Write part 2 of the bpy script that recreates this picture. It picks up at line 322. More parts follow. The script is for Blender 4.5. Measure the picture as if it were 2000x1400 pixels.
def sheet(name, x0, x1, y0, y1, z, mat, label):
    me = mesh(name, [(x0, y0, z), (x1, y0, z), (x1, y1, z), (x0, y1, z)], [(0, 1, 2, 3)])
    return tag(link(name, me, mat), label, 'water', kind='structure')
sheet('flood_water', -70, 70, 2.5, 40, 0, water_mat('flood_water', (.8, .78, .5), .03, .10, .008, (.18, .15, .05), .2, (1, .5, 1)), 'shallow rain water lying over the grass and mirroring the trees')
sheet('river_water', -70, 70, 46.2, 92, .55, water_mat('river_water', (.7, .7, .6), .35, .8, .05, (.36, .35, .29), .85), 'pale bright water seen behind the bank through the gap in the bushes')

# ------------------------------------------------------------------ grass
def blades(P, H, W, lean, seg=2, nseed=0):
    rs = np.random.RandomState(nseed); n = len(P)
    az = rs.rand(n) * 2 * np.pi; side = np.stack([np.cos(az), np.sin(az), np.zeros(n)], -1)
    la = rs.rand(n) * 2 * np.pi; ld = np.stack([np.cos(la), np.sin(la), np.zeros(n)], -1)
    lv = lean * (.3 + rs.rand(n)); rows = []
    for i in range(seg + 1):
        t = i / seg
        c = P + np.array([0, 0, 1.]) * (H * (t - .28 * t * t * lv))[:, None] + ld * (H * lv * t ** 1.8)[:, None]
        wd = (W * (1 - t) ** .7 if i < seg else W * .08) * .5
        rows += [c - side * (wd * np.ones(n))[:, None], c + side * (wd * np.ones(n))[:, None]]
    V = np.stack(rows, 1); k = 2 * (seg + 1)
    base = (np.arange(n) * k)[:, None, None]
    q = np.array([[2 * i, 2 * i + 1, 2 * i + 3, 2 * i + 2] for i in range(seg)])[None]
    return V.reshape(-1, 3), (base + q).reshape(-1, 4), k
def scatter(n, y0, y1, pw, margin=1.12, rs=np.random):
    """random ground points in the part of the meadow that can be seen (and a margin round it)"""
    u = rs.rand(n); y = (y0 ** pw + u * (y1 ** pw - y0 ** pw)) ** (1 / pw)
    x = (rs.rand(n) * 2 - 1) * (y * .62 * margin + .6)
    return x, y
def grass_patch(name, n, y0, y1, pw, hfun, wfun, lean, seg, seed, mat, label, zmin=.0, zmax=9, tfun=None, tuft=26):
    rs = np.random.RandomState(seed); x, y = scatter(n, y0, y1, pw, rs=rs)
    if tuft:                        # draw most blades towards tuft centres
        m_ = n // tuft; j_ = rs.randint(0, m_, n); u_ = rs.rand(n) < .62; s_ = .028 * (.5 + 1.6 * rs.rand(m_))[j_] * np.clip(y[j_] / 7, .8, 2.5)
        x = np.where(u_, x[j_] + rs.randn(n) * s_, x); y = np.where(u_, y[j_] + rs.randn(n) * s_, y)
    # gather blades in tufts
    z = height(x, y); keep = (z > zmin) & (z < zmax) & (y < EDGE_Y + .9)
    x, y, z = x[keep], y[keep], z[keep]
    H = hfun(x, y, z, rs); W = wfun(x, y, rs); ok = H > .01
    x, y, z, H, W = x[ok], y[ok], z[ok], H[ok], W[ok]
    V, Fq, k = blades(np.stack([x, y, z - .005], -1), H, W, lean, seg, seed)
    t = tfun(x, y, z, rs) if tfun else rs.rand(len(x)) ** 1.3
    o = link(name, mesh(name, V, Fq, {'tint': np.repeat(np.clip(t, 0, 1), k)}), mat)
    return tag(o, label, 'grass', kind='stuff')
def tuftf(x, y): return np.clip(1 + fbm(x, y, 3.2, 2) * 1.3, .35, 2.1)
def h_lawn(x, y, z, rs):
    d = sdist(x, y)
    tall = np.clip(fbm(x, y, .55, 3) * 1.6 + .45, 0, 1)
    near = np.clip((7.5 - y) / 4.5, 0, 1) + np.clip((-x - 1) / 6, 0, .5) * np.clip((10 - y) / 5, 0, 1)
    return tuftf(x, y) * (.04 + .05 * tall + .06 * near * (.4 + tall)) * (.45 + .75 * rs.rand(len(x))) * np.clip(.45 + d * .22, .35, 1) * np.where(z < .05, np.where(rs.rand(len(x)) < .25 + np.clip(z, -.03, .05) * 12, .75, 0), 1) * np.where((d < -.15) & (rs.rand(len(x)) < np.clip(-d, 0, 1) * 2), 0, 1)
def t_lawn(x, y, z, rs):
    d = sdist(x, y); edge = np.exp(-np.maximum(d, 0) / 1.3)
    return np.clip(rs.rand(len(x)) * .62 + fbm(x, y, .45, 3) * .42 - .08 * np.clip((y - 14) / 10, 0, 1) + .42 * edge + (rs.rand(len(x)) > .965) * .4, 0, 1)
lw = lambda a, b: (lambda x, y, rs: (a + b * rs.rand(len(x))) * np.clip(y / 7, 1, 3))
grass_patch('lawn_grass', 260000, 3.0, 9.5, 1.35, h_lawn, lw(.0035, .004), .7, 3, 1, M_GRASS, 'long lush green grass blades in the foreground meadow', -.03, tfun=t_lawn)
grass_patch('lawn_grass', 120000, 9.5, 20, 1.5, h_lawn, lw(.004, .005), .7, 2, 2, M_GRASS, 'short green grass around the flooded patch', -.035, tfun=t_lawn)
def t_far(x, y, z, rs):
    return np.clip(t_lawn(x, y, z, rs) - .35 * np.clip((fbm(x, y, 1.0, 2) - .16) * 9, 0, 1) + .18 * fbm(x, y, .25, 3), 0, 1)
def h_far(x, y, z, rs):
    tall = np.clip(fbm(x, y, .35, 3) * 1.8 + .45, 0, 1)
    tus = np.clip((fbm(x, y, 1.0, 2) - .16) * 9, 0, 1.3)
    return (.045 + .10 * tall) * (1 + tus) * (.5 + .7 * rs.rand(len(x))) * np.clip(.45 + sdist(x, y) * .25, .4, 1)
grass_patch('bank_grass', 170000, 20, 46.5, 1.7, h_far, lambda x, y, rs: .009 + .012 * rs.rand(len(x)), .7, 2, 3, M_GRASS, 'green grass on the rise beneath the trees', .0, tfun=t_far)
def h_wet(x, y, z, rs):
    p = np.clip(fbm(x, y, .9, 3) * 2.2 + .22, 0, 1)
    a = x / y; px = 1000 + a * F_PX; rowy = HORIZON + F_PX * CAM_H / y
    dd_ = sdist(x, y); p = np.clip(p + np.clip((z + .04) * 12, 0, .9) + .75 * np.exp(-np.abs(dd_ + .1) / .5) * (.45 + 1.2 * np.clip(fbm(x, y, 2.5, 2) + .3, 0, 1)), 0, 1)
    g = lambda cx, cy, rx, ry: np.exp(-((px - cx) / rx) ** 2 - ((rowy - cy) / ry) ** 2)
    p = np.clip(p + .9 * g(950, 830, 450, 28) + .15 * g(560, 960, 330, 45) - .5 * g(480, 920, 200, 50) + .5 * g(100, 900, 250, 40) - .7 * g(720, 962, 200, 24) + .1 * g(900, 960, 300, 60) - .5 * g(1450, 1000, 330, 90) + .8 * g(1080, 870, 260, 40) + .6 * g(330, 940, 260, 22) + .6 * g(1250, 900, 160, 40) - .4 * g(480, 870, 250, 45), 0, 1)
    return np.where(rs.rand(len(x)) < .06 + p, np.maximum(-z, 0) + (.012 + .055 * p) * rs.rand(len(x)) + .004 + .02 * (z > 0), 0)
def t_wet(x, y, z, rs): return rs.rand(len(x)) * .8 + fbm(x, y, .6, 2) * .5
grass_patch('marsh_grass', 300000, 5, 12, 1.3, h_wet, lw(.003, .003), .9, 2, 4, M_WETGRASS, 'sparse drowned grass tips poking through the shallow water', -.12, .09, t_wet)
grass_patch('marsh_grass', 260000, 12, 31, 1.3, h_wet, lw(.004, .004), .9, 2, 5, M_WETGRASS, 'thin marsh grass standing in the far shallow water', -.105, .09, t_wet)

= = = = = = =

• Written problem: Word for word, reproduce the listing above from its start up to and including the line that has "in the bushes')". Give only those lines.

• Solution for this problem:
Write part 2 of the bpy script that recreates this picture. It picks up at line 322. More parts follow. The script is for Blender 4.5. Measure the picture as if it were 2000x1400 pixels.
def sheet(name, x0, x1, y0, y1, z, mat, label):
    me = mesh(name, [(x0, y0, z), (x1, y0, z), (x1, y1, z), (x0, y1, z)], [(0, 1, 2, 3)])
    return tag(link(name, me, mat), label, 'water', kind='structure')
sheet('flood_water', -70, 70, 2.5, 40, 0, water_mat('flood_water', (.8, .78, .5), .03, .10, .008, (.18, .15, .05), .2, (1, .5, 1)), 'shallow rain water lying over the grass and mirroring the trees')
sheet('river_water', -70, 70, 46.2, 92, .55, water_mat('river_water', (.7, .7, .6), .35, .8, .05, (.36, .35, .29), .85), 'pale bright water seen behind the bank through the gap in the bushes')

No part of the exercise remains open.